Tau gak efek samping dari adanya fasilitas city check-in? Counter check-in jadi sepi. Ngantrinya gak panjang lagi. Orang-orang pada check-in berjam-jam sebelum terbang. Dan gue akhirnya (lagi-lagi) kebagian tempat duduk paling belakang: 38F.
Duduk di seat paling belakang itu gak enak. Tetanggaan sama 2 biji WC, sandarannya gak bisa dimundurin, dan hanya dibatasi tirai dengan tempat ngerumpi para pramugari. Malam itu dalam penerbangan menuju Jakarta dari Manado, gue harus pasrah selama 3 jam lebih untuk duduk tegak tanpa bisa tidur seperti biasanya.
Setelah pesawat take off dan lampu sabuk pengaman mati, mulailah orang-orang berdiri di samping gue, ngantri mau ke WC. Bunyi flusher menggelegar hampir tiap menit, hingga perlahan orang yang kebelet pipis makin berkurang dan akhirnya gue bisa (mencoba) tidur dengan posisi duduk tegak ala siswa STPDN. Gagal.
Di balik tirai 3 orang pramugari mulai ngerumpi.
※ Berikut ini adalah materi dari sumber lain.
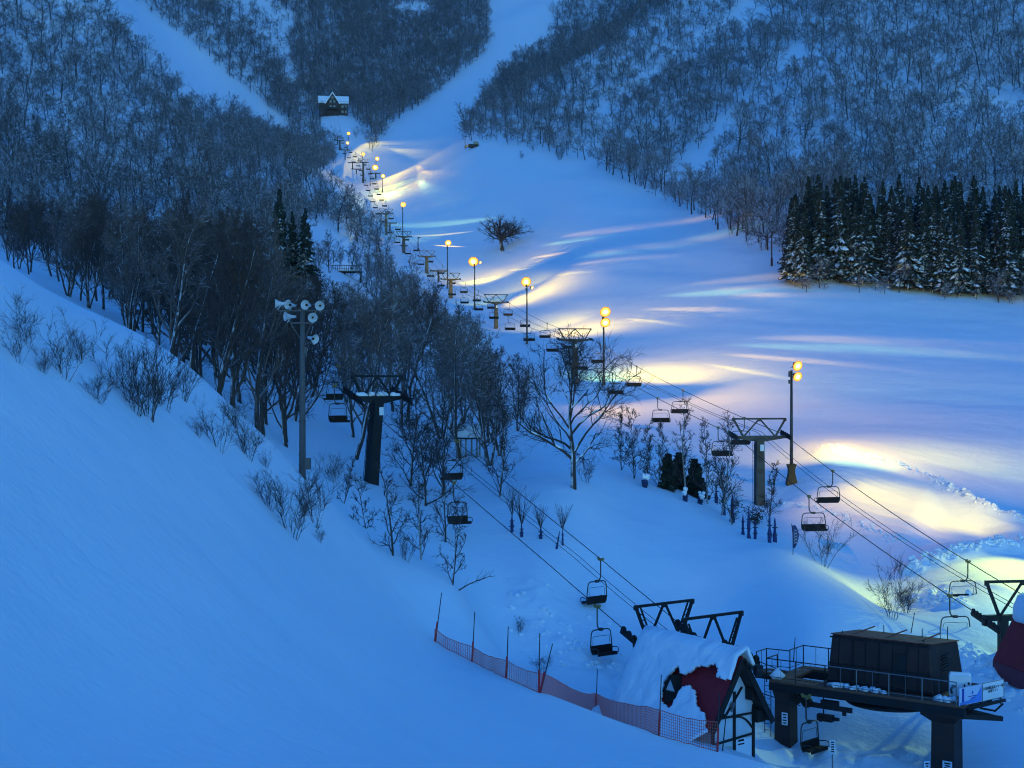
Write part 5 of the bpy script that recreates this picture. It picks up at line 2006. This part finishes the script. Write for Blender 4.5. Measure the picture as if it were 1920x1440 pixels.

Ngobrol dengan suara lumayan kencang, sesekali diselingi tawa renyah membahana, bukan buaian dan terpampang nyata. Gue gagal ngantuk. Bukannya ngantuk, gue malah terfokus secara tidak sengaja dengan pembicaraan mereka. Sepertinya forum curhat telah dimulai, dan bertindak sebagai narasumber adalah, kita sebut saja, Alpokat. Alpokat mulai berkisah tentang lika-liku percintaannya, dan tombol record di otak gue secara otomatis merekamnya...
Alpokat: "Kita batal nikah, akhirnya. Aku sedih banget sih waktu itu, tapi mau gimana lagi? Banyak yang gak cocok, dari hal kecil sampe hal besar."
2 pramugari lain, kita sebut saja Srikaya dan Melinjo, sepertinya fokus mendengarkan. Mereka belum menanggapi...
Alpokat: "Aku gak ngerti juga sih kenapa akhirnya kita putus, soalnya kita tuh gak pernah berantem yang gede. Berantemnya kecil-kecil, tapi sering. Ya ga sering-sering amat sih, paling seminggu 3 sampe 4 kali."
Yaelah itu mah sering mbak!
Srikaya: "Terus masalah gedenya apa? Yang bikin kalian akhirnya putus?"
Alpokat: "Aku tuh masih pengen kerja, masih pengen jalan kesana kemari. Belum pernah kesini, belum pernah kesitu. Sama dia disuruh resign, katanya ngapain jalan-jalan terus, gak bakal ada abisnya. Kalo udah mau berkeluarga ya artinya udah siap ngurus anak, ngurus keluarga, jadi ibu rumah tangga beneran. Gimana bisa ngurus keluarga kalo di rumah aja jarang?"
Melinjo: "Tapi kan itu kerjaanmu, masak harus resign sih? Emang dia gak suka jalan-jalan?"